The Republicans of our era, for example, claim to be conservative, while trampling on American norms and traditions and pushing for radical change. They claim to be patriotic while willingly injuring the nation whenever it is to their advantage. And they claim to be defenders of Christian values, even as the spirit that animates their conduct is the very opposite of the Sermon on the Mount.

And it is in that context, I suggest, that we should perceive Trump's already infamous comments about Hillary Clinton's debate-evening trip to the bathroom: "I know where she went," Trump said. "It's disgusting. I don't want to talk about it. No, it's too disgusting. Don't say it, it's disgusting."

He claims he doesn't want to talk about it, while makes the startling choice to talk about it. "I don't want to go there," he says, even while he makes himself the first presidential candidate in American history (I would wager) to "go there" and make all of us go there with him.

From some points of view, it seems a shame that a candidate like Donald Trump is taking up so much of the space in our public discourse. There are so many important issues we need to confront, from rising inequality in America to rising temperatures and rising seas in the world generally.

But from another point of view, it is good that there is so much focus on Trump --- in the media and now increasingly in the campaigns of Hillary Clinton and Bernie Sanders as well.

That's because on all those issues we as a nation need to deal with, it will be necessary to overcome the force that's taken over the right before the necessary progress can be made. And Donald Trump's ugly candidacy may prove to be the means by which power finally gets drained from that force.

There's a risk, admittedly, that Trump may become president -- I don't think it's likely, but given how surprising his rise in the Republican field has been, one cannot rule out the possibility of future surprises.

But I am willing to take that chance -- willing because Trump is giving the Republican Party a face whose ugliness is visible to so many more people than have been able to see through its more disguised forms.

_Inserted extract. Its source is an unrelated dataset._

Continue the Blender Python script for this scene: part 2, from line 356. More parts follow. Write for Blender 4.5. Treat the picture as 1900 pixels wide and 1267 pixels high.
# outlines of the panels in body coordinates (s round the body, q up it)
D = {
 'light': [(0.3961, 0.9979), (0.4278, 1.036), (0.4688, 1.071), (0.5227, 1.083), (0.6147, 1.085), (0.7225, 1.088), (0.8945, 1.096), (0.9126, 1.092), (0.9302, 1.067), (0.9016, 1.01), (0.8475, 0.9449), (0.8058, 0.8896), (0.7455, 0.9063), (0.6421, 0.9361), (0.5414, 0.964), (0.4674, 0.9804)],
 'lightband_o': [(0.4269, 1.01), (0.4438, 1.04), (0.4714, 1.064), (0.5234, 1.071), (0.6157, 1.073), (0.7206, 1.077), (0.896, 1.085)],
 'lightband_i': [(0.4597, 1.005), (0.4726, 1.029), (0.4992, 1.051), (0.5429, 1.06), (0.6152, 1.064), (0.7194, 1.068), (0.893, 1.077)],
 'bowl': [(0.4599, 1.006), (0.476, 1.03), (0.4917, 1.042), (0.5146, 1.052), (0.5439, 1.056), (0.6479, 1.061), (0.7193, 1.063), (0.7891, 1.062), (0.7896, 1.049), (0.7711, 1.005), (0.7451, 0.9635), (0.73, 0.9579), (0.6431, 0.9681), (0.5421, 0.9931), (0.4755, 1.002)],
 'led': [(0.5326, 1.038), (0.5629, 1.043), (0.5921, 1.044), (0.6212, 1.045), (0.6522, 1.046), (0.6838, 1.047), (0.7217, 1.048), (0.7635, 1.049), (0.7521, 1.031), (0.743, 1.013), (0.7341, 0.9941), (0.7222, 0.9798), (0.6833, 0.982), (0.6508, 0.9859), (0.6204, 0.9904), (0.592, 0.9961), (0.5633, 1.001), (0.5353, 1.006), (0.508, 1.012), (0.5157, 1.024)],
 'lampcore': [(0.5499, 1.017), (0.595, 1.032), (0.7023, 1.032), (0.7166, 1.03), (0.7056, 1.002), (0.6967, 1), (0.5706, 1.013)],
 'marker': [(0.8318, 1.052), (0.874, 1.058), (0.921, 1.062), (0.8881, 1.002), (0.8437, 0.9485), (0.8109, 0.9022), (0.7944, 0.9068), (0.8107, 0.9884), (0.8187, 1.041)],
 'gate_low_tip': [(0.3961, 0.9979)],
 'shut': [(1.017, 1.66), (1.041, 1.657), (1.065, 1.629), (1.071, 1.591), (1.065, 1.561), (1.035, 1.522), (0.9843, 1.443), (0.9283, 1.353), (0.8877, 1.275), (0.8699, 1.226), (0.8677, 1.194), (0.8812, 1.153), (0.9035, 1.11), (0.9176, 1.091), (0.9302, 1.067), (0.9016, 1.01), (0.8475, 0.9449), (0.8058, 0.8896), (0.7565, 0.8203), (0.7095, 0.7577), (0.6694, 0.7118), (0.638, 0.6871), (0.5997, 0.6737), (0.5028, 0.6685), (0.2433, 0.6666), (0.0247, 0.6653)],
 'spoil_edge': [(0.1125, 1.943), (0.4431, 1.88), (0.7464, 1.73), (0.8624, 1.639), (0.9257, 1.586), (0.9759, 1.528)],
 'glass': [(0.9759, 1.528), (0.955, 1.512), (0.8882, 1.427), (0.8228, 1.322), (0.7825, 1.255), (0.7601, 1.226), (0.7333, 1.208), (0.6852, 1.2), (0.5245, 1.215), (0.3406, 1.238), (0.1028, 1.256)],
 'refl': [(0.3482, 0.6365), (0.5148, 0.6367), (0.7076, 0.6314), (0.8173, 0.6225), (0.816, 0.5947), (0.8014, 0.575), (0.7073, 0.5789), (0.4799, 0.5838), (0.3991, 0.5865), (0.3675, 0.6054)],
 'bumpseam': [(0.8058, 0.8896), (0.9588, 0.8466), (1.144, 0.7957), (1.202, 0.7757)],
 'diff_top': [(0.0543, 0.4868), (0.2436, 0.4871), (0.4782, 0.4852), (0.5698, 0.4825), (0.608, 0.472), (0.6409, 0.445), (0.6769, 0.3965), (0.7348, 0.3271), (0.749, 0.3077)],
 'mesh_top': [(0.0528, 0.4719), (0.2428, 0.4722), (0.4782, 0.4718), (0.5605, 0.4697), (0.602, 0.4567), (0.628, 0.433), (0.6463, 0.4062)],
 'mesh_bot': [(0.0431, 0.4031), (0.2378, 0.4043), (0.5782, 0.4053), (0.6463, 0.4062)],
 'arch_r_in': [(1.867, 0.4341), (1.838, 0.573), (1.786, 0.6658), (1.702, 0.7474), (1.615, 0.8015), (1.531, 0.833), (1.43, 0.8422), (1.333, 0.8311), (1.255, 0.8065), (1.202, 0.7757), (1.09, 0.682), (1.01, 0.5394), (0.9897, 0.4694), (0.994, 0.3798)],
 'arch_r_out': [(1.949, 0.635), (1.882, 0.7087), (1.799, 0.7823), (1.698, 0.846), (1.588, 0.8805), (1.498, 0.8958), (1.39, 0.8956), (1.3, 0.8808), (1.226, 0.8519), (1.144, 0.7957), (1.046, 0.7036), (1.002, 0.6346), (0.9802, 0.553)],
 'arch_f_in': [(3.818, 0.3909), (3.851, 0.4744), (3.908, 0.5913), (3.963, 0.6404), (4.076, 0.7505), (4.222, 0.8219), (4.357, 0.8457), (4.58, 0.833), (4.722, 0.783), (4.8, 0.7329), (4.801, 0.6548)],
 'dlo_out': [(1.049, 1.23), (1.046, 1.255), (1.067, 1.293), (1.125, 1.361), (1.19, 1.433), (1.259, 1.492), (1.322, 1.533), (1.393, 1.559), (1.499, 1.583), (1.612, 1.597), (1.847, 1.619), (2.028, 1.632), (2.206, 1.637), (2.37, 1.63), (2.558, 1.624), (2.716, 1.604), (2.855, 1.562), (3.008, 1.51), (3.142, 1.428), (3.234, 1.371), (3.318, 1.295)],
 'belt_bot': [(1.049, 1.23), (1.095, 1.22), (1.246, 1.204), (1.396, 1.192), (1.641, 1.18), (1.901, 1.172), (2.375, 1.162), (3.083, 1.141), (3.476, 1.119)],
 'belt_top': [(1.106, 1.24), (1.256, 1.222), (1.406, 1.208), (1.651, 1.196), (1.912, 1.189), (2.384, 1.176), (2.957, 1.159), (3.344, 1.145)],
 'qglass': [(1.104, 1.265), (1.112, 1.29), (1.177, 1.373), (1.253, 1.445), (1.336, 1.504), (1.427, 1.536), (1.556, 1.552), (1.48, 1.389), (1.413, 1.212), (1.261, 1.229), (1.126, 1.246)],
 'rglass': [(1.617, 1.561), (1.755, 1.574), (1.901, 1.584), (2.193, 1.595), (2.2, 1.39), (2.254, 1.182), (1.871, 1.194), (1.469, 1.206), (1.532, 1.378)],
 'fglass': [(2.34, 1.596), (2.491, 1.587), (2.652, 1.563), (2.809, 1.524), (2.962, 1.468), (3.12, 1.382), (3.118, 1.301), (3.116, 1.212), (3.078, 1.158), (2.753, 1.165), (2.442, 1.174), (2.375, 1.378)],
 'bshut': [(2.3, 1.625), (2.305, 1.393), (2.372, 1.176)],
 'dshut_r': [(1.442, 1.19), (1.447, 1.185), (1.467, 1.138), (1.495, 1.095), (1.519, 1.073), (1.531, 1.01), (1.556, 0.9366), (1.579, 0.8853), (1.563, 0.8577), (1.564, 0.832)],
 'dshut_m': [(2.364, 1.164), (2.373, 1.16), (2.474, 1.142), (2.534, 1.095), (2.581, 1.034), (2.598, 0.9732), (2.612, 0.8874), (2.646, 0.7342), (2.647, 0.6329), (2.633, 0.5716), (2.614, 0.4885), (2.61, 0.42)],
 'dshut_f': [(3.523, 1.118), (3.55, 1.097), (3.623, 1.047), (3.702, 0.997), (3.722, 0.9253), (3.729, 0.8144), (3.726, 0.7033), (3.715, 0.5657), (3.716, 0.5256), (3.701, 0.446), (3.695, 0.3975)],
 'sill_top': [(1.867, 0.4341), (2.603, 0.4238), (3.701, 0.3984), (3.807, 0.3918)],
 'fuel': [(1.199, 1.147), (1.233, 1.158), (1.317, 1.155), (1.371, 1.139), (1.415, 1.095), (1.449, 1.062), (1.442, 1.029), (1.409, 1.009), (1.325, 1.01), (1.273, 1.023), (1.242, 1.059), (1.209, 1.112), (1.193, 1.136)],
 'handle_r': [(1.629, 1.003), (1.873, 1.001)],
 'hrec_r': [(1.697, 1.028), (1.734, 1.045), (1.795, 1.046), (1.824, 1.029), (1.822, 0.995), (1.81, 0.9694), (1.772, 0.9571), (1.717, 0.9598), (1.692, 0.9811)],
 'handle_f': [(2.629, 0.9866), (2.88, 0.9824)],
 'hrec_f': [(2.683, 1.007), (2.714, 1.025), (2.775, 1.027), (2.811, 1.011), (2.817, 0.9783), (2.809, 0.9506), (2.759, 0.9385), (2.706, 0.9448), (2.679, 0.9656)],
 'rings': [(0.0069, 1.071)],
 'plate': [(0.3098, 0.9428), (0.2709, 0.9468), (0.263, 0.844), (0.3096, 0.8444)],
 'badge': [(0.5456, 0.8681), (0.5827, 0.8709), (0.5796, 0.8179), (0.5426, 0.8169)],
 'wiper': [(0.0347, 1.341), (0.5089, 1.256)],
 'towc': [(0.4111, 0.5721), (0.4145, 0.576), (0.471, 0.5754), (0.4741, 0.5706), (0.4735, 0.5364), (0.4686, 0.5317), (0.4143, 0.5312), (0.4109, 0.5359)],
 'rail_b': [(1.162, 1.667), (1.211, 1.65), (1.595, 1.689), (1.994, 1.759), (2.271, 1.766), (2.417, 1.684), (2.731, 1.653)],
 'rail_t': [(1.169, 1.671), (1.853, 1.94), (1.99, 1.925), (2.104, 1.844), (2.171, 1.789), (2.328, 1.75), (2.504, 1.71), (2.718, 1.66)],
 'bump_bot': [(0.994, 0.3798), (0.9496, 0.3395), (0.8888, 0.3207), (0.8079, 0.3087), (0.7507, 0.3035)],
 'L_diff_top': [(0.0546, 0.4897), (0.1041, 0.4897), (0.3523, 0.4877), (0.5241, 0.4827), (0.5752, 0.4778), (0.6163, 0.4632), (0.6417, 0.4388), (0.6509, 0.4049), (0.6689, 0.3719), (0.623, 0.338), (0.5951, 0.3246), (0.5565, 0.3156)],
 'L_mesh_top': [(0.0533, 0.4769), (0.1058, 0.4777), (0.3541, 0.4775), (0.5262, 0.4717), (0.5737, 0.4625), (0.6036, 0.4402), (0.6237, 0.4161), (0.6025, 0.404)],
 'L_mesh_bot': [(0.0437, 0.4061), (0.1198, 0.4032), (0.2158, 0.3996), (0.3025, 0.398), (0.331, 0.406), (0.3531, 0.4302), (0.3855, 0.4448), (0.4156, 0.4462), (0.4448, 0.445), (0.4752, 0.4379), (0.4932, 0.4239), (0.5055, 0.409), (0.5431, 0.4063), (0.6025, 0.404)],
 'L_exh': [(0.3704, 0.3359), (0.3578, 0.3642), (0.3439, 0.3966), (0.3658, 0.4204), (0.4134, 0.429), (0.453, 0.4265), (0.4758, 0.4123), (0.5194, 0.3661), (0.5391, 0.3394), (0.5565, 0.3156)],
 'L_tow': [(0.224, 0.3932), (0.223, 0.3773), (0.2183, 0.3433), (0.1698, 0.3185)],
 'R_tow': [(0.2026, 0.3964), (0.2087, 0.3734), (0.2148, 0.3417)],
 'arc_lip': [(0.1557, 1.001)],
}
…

Unfortunately, it is not as though Trump will help an American majority understand more fully the ugliness that has been there -- on more subtle display -- for years now. But that kind of understanding may be unnecessary for getting the public attitude toward the Republican Party to move in the direction it has so long and so desperately needed to move: to the extent that Donald Trump is seen as "the face of the Republican Party," his defects become automatically seen as those of the Party.

That just seems to be a big part of the way many people perceive the political world.

Trump' has already begun to be the face of the GOP by virtue of his persistent front-runner status. And if he becomes the nominee -- which I believe is more probable than the 27 percent the future's market now says -- the equation between Trump and the Republican Party would become solidified.

I'm glad, therefore, that Hillary and Bernie have stepped up their confrontations with Trump. In addition to the value of calling attention to the ugliness, their denunciations of Trump's offensive campaign rhetoric might make it more likely that the long-inflamed Republican base will choose him as their standard bearer.

And that, in turn, would likely lead this era's version of the Republican Party to the disaster it so richly deserves.